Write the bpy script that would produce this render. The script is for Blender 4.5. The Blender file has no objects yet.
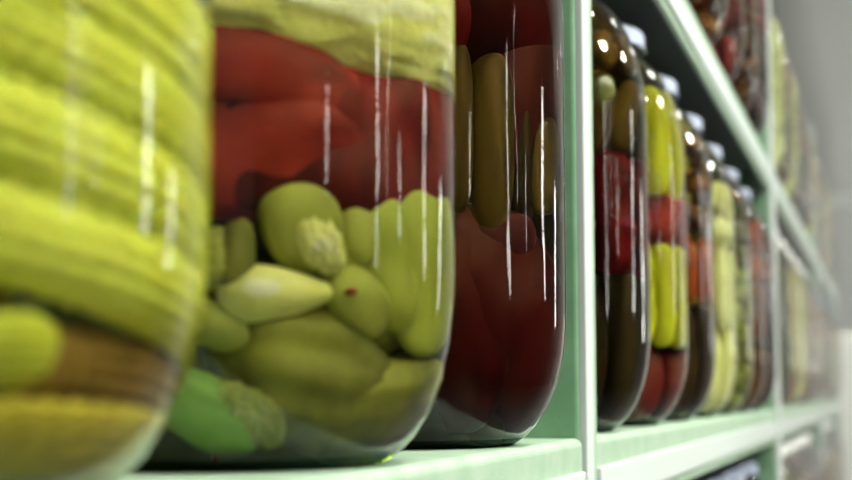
import bpy, math, random
from mathutils import Vector, noise
random.seed(7)
R_ = math.radians
S = bpy.context.scene
COL = S.collection

# ------------------------------------------------------------------ camera
CAMZ = 1.30                      # camera height above the floor
YAW, PITCH, FPX = R_(18.15), R_(6.2), 1400.0
cam = bpy.data.cameras.new('camera'); co = bpy.data.objects.new('camera', cam); COL.objects.link(co)
co.location = (0, 0, CAMZ); co.rotation_euler = (math.pi/2 + PITCH, 0, YAW)
cam.sensor_width = 36; cam.lens = 36*FPX/852
cam.clip_start = 0.01; cam.clip_end = 60
cam.dof.use_dof = True; cam.dof.focus_distance = 0.56; cam.dof.aperture_fstop = 9.5
S.camera = co

# ------------------------------------------------------------------ world, exposure
w = bpy.data.worlds.new('world'); S.world = w; w.use_nodes = True
bg = w.node_tree.nodes['Background']
bg.inputs[0].default_value = (0.92, 0.93, 0.88, 1); bg.inputs[1].default_value = 0.14
S.view_settings.view_transform = 'Standard'; S.view_settings.look = 'None'
S.view_settings.exposure = 0.58; S.view_settings.gamma = 1; S.view_settings.use_curve_mapping = False
S.cycles.use_denoising = True
S.cycles.max_bounces = 10; S.cycles.transparent_max_bounces = 40
S.cycles.diffuse_bounces = 3; S.cycles.glossy_bounces = 4
S.cycles.caustics_reflective = False; S.cycles.caustics_refractive = True; S.cycles.transmission_bounces = 8
S.cycles.sample_clamp_indirect = 16

def area(name, loc, rot, sx, sy, power, col=(1, 1, 1)):
    l = bpy.data.lights.new(name, 'AREA'); l.shape = 'RECTANGLE'; l.size = sx; l.size_y = sy
    l.energy = power; l.color = col
    o = bpy.data.objects.new(name, l); COL.objects.link(o); o.location = loc; o.rotation_euler = rot
    return o
# the round ceiling lamps' light
GLARE_HAZE = 0.36
LAMPS = [(x, y) for x in (.62, 1.6) for y in (-.35, .55, 1.5, 2.7, 4.1, 5.8)]
for x, y in LAMPS:
    l = area('ceiling_lamp_light', (x, y, 2.735), (0, R_(14 if x < 1 else 44), 0), .20, .20, (7 if x < 1 else 15)*(1 if y < 2 else .75 if y < 5 else 2.0), (.97, 1.0, .88)); l.data.shape = 'DISK'; l.data.spread = R_(115)

# ------------------------------------------------------------------ materials
MATS = {}
def pmat(name, col, rough=0.5, spec=0.5, metal=0.0, var=None, scale=30.0, sub=0.0, bump=0.0, bscale=200.0, stretch=(1, 1, 1), coat=0.0):
    if name in MATS: return MATS[name]
    m = bpy.data.materials.new(name); m.use_nodes = True; nt = m.node_tree; n = nt.nodes; L = nt.links
    b = n['Principled BSDF']; b.inputs['Base Color'].default_value = (*col, 1)
    b.inputs['Roughness'].default_value = rough; b.inputs['Specular IOR Level'].default_value = spec
    b.inputs['Metallic'].default_value = metal; b.inputs['Coat Weight'].default_value = coat
    tc = n.new('ShaderNodeTexCoord'); mp = n.new('ShaderNodeMapping'); mp.inputs['Scale'].default_value = stretch
    L.new(tc.outputs['Object'], mp.inputs[0])
    if var:
        t = n.new('ShaderNodeTexNoise'); t.inputs['Scale'].default_value = scale; t.inputs['Detail'].default_value = 4
        L.new(mp.outputs[0], t.inputs[0])
        r = n.new('ShaderNodeValToRGB'); r.color_ramp.elements[0].position = 0.35; r.color_ramp.elements[1].position = 0.65
        r.color_ramp.elements[0].color = (*var, 1); r.color_ramp.elements[1].color = (*col, 1)
        L.new(t.outputs['Fac'], r.inputs[0]); L.new(r.outputs[0], b.inputs['Base Color'])
    if sub:
        b.inputs['Subsurface Weight'].default_value = sub; b.inputs['Subsurface Radius'].default_value = (1, .8, .3)
        b.inputs['Subsurface Scale'].default_value = 0.006
    if bump:
        t2 = n.new('ShaderNodeTexNoise'); t2.inputs['Scale'].default_value = bscale; t2.inputs['Detail'].default_value = 3
        L.new(mp.outputs[0], t2.inputs[0])
        bp = n.new('ShaderNodeBump'); bp.inputs['Strength'].default_value = bump; bp.inputs['Distance'].default_value = 0.001
        L.new(t2.outputs['Fac'], bp.inputs['Height']); L.new(bp.outputs[0], b.inputs['Normal'])
    MATS[name] = m; return m

def glassmat(name, col, fresnel=1.5, wav=0.0, power=1.0):
    """clear thin glass: see-through with a mirror coat that grows towards the edge"""
    if name in MATS: return MATS[name]
    m = bpy.data.materials.new(name); m.use_nodes = True; nt = m.node_tree; n = nt.nodes; L = nt.links
    n.remove(n['Principled BSDF']); out = n['Material Output']
    tr = n.new('ShaderNodeBsdfTransparent'); tr.inputs[0].default_value = (*col, 1)
    gl = n.new('ShaderNodeBsdfGlossy'); gl.inputs['Roughness'].default_value = 0.02; gl.inputs['Color'].default_value = (power, power, power, 1)
    fr = n.new('ShaderNodeFresnel'); fr.inputs['IOR'].default_value = fresnel
    mx = n.new('ShaderNodeMixShader')
    L.new(fr.outputs[0], mx.inputs[0]); L.new(tr.outputs[0], mx.inputs[1]); L.new(gl.outputs[0], mx.inputs[2])
    L.new(mx.outputs[0], out.inputs[0])
    if wav:
        tc = n.new('ShaderNodeTexCoord'); mp = n.new('ShaderNodeMapping'); mp.inputs['Scale'].default_value = (22, 22, 95)
        t = n.new('ShaderNodeTexNoise'); t.inputs['Scale'].default_value = 3.0; t.inputs['Detail'].default_value = 3
        mp2 = n.new('ShaderNodeMapping'); mp2.inputs['Scale'].default_value = (60, 60, 7)
        t2 = n.new('ShaderNodeTexNoise'); t2.inputs['Scale'].default_value = 1.0; t2.inputs['Detail'].default_value = 2
        L.new(tc.outputs['Object'], mp.inputs[0]); L.new(mp.outputs[0], t.inputs[0])
        L.new(tc.outputs['Object'], mp2.inputs[0]); L.new(mp2.outputs[0], t2.inputs[0])
        ad = n.new('ShaderNodeMath'); ad.operation = 'MULTIPLY_ADD'; ad.inputs[1].default_value = 0.12
        L.new(t.outputs['Fac'], ad.inputs[0]); L.new(t2.outputs['Fac'], ad.inputs[2])
        bp = n.new('ShaderNodeBump'); bp.inputs['Strength'].default_value = wav; bp.inputs['Distance'].default_value = 0.002
        L.new(ad.outputs[0], bp.inputs['Height'])
        L.new(bp.outputs[0], gl.inputs['Normal']); L.new(bp.outputs[0], fr.inputs['Normal'])
    MATS[name] = m; return m

def refrmat(name, col, ior, wav):
    m = bpy.data.materials.new(name); m.use_nodes = True; nt = m.node_tree; n = nt.nodes; L = nt.links
    n.remove(n['Principled BSDF']); out = n['Material Output']
    g = n.new('ShaderNodeBsdfGlass'); g.inputs['Color'].default_value = (*col, 1); g.inputs['IOR'].default_value = ior; g.inputs['Roughness'].default_value = 0.015
    L.new(g.outputs[0], out.inputs[0])
    tc = n.new('ShaderNodeTexCoord'); mp = n.new('ShaderNodeMapping'); mp.inputs['Scale'].default_value = (22, 22, 95)
    t = n.new('ShaderNodeTexNoise'); t.inputs['Scale'].default_value = 3.0; t.inputs['Detail'].default_value = 3
    mp2 = n.new('ShaderNodeMapping'); mp2.inputs['Scale'].default_value = (60, 60, 7)
    t2 = n.new('ShaderNodeTexNoise'); t2.inputs['Scale'].default_value = 1.0; t2.inputs['Detail'].default_value = 2
    L.new(tc.outputs['Object'], mp.inputs[0]); L.new(mp.outputs[0], t.inputs[0])
    L.new(tc.outputs['Object'], mp2.inputs[0]); L.new(mp2.outputs[0], t2.inputs[0])
    ad = n.new('ShaderNodeMath'); ad.operation = 'MULTIPLY_ADD'; ad.inputs[1].default_value = 0.12
    L.new(t.outputs['Fac'], ad.inputs[0]); L.new(t2.outputs['Fac'], ad.inputs[2])
    bp = n.new('ShaderNodeBump'); bp.inputs['Strength'].default_value = wav; bp.inputs['Distance'].default_value = 0.002
    L.new(ad.outputs[0], bp.inputs['Height']); L.new(bp.outputs[0], g.inputs['Normal'])
    MATS[name] = m; return m

def emit(name, col, s):
    m = bpy.data.materials.new(name); m.use_nodes = True; nt = m.node_tree; n = nt.nodes
    n.remove(n['Principled BSDF']); e = n.new('ShaderNodeEmission'); e.inputs[0].default_value = (*col, 1); e.inputs[1].default_value = s
    nt.links.new(e.outputs[0], n['Material Output'].inputs[0]); return m

paint = pmat('green_shelf_paint', (.33, .43, .33), .45, var=(.27, .38, .27), scale=60, bump=.12, bscale=900)
paint_side = pmat('green_post_paint', (.19, .36, .21), .45, var=(.15, .30, .17), scale=40, bump=.1, bscale=700)
strip = pmat('white_strip', (.50, .54, .53), .4)
dark_panel = pmat('dark_back_panel', (.10, .12, .105), .6)
wallm = pmat('grey_wall_plaster', (.22, .22, .215), .9, var=(.20, .20, .20), scale=3)
ceilm = pmat('ceiling_plaster', (.36, .36, .35), .9)
floorm = pmat('floor_concrete', (.12, .12, .12), .6, var=(.09, .09, .09), scale=5)
lidm = pmat('lid_enamel', (.26, .29, .40), .4, spec=.4)
lid_white = pmat('lid_enamel_white', (.92, .91, .89), .3, spec=.6)
glass = refrmat('jar_glass', (.99, .995, .985), 1.40, .18)
glass_in = glassmat('jar_glass_inner', (.98, .99, .97), 1.12)
glass_base_shade = refrmat('jar_glass_base_shade', (.30, .46, .36), 1.40, .12)  # green glass, tint darkened to paint in the contact shadow below

# ------------------------------------------------------------------ helpers
def link(name, me, mats, parent=None, loc=None):
    o = bpy.data.objects.new(name, me); COL.objects.link(o)
    for m in (mats if isinstance(mats, (list, tuple)) else [mats]): me.materials.append(m)
    if parent: o.parent = parent
    if loc is not None: o.location = loc
    return o
def tag(o, label=None, cat=None, group=None, kind=None):
    if label: o['label'] = label
    if cat: o['category'] = cat
    if group: o['group'] = group
    if kind: o['kind'] = kind
    return o
def empty(name, loc):
    o = bpy.data.objects.new(name, None); COL.objects.link(o); o.location = loc; o.empty_display_size = .05; return o
def mesh(name, vs, fs, smooth=True, midx=None):
    me = bpy.data.meshes.new(name); me.from_pydata([tuple(v) for v in vs], [], fs); me.update()
    if smooth: me.polygons.foreach_set('use_smooth', [True]*len(me.polygons))
    if midx: me.polygons.foreach_set('material_index', midx)
    return me
def box_mesh(name, x0, x1, y0, y1, z0, z1, bev=0.0):
    import bmesh
    bm = bmesh.new(); bmesh.ops.create_cube(bm, size=1)
    for v in bm.verts:
        v.co = Vector((x0+(x1-x0)*(v.co.x+.5), y0+(y1-y0)*(v.co.y+.5), z0+(z1-z0)*(v.co.z+.5)))
    if bev: bmesh.ops.bevel(bm, geom=bm.edges[:], offset=bev, segments=3, profile=.5, affect='EDGES')
    me = bpy.data.meshes.new(name); bm.to_mesh(me); bm.free(); return me
def extrude_y(name, prof, y0, y1):
    """prism along Y of an (x,z) outline"""
    n = len(prof); vs = [(x, y0, z) for x, z in prof]+[(x, y1, z) for x, z in prof]
    fs = [(i, i+n, (i+1) % n+n, (i+1) % n) for i in range(n)]+[tuple(range(n)), tuple(range(2*n-1, n-1, -1))]
    return mesh(name, vs, fs, smooth=False)
def lathe(name, prof, n=96, midx=None, wob=None):
    vs, fs, mi = [], [], []
    for k, (r, z) in enumerate(prof):
        for i in range(n):
            a = 2*math.pi*i/n; rr = r*(wob(a, z) if wob else 1)
            vs.append((rr*math.cos(a), rr*math.sin(a), z))
    for k in range(len(prof)-1):
        for i in range(n):
            j = (i+1) % n
            fs.append((k*n+i, k*n+j, (k+1)*n+j, (k+1)*n+i)); mi.append(midx[k] if midx else 0)
    c0 = len(vs); vs.append((0, 0, prof[0][1])); vs.append((0, 0, prof[-1][1])); b = (len(prof)-1)*n
    for i in range(n):
        j = (i+1) % n
        fs.append((c0, j, i)); mi.append(midx[0] if midx else 0)
        fs.append((c0+1, b+i, b+j)); mi.append(midx[-1] if midx else 0)
    return mesh(name, vs, fs, True, mi)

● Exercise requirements
Skip the pictures, please, and transcribe only the lines from the beginning of the material through the one that contains "S.camera = co".

● Solved problem
Write the bpy script that would produce this render. The script is for Blender 4.5. The Blender file has no objects yet.
import bpy, math, random
from mathutils import Vector, noise
random.seed(7)
R_ = math.radians
S = bpy.context.scene
COL = S.collection

# ------------------------------------------------------------------ camera
CAMZ = 1.30                      # camera height above the floor
YAW, PITCH, FPX = R_(18.15), R_(6.2), 1400.0
cam = bpy.data.cameras.new('camera'); co = bpy.data.objects.new('camera', cam); COL.objects.link(co)
co.location = (0, 0, CAMZ); co.rotation_euler = (math.pi/2 + PITCH, 0, YAW)
cam.sensor_width = 36; cam.lens = 36*FPX/852
cam.clip_start = 0.01; cam.clip_end = 60
cam.dof.use_dof = True; cam.dof.focus_distance = 0.56; cam.dof.aperture_fstop = 9.5
S.camera = co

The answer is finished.